To will is to cause in the present according to ones own inner nature.
An indirect causal relationship, is not the same thing as causation itself.
The past doesnt cause anything now, it is what the present has become.
It only caused when it was the present itself.
The outside of you and the inside of you cause eachother– its not only one or the other— it cant be– if whats outside of us causes us, then whats inside of us causes it.
Its a colaborative process of simultanious action and reaction.
There are no absolutely innert unmoving objects which are to be moved from the outside.
To be innert, isnt to be unmoving, its to be looping in a self contained locality.
A thing is innert only in relation to its abuility to move linearly(straigh), relative to another objects inability to move linearly, but abuility to move circularly.
Its not about " one thing not moving and the other moving it" its about direction of movement.
Everything moves at the same speed— the speed of the present moment— light is only talked about as the fastest in relation to its direction relative to the direction of other objects.
A humans bodys matter reverberates in roughly the same area, its not racing too move perpetually straight.
Any interaction, requires all parties in that interaction, to act themselves.
Thisnis the compatibilist argument.
All things that exist, that we know of, exist in the present moment.

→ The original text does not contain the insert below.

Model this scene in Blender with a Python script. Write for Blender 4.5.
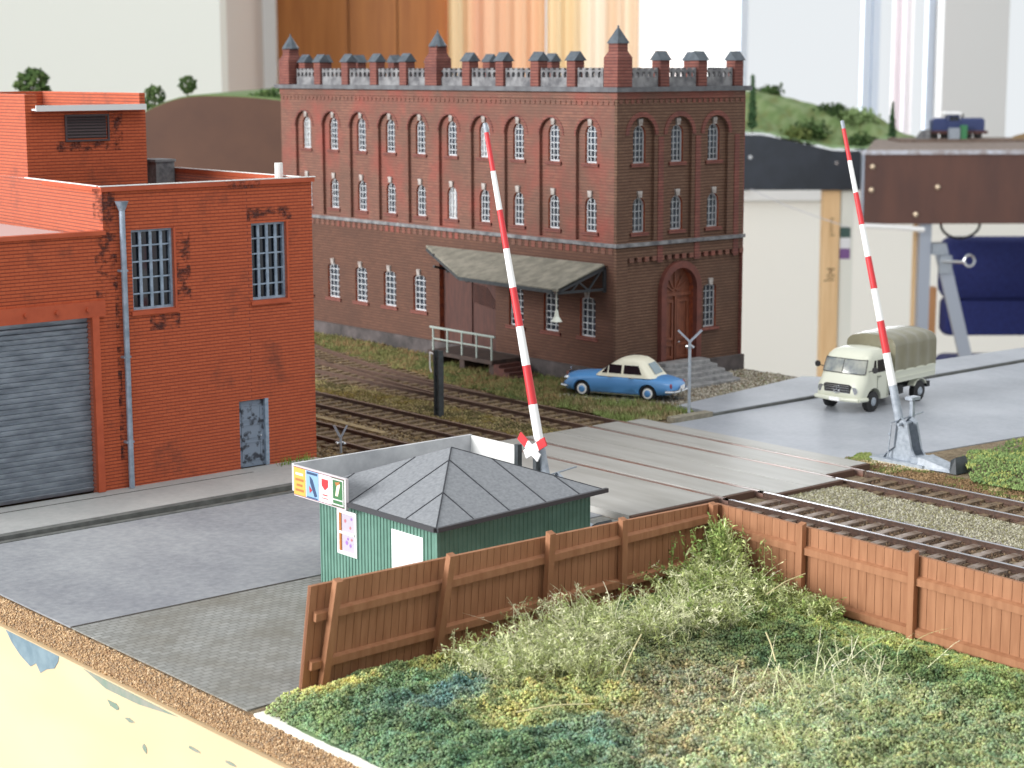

The effect, is the very same matter which the cause was, when it used to have causal power.
Now, this effect is itself a cause and as such contains causal power.
The past doesnt create the present— the present creates the next present moment.
Things never arrive at " the future" — the future is the thing which is perpetually one step ahead, and the past, the thing that is perpetually one step behind.
Matter doesnt become the past, and it doesnt become the future— it allways stays the present moment.
Things are only " the future" when they are uncaused, and are only " the past" once they had cauaed and lost causal power.
Reality only appears to us in the present moment.
This is what phisics tells us about causality.